The equiatomic quinary glassy compositions prepared by Gao et al. (2011) by induction melting and subsequently casting into copper mold, namely, CaMgSrYbZn and AlDyErNiTb do not appear to fit into the above equiatomic substitution category and hence can be treated as true equiatomic HEA glasses. However, it is not clear whether the glass formation in these alloys is entropy driven due to the high-configurational entropy of the alloy.
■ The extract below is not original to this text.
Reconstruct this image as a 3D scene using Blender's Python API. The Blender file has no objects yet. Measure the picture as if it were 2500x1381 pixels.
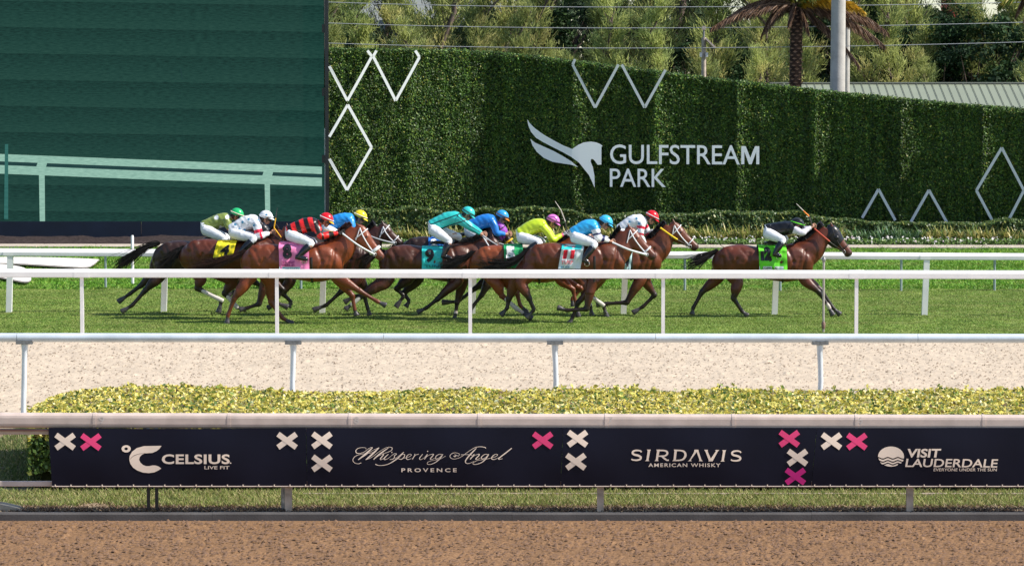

In addition to the conventional processing route of melting and casting, several HEA glasses are also obtained either in the thin film form by magnetron sputtering or in the powder form by MA.
Chen et al. (2010b) reported amorphization in BeCoMgTi and BeCoMgTiZn alloys after ball milling for 144 h. This is indicated in Figure 7.6. The amorphization is of Type 2 according to classification of Weeber and Bakker (1988) since no crystalline solid solutions and compounds were formed before full amorphization in BeCoMgTi and BeCoMgTiZn alloys during MA. The inhibition of intermetallic compounds before amorphization is due to chemical compatibility among the constituent elements in conjunction with high-entropy effect and deformation effect which enhance the mutual solubility. Direct formation of the amorphous solid solution phase instead of the crystalline one can be attributed to the large range of atomic size. Table A2.7 of Appendix 2 gives various equiatomic and nonequiatomic HEAs that form glassy structures.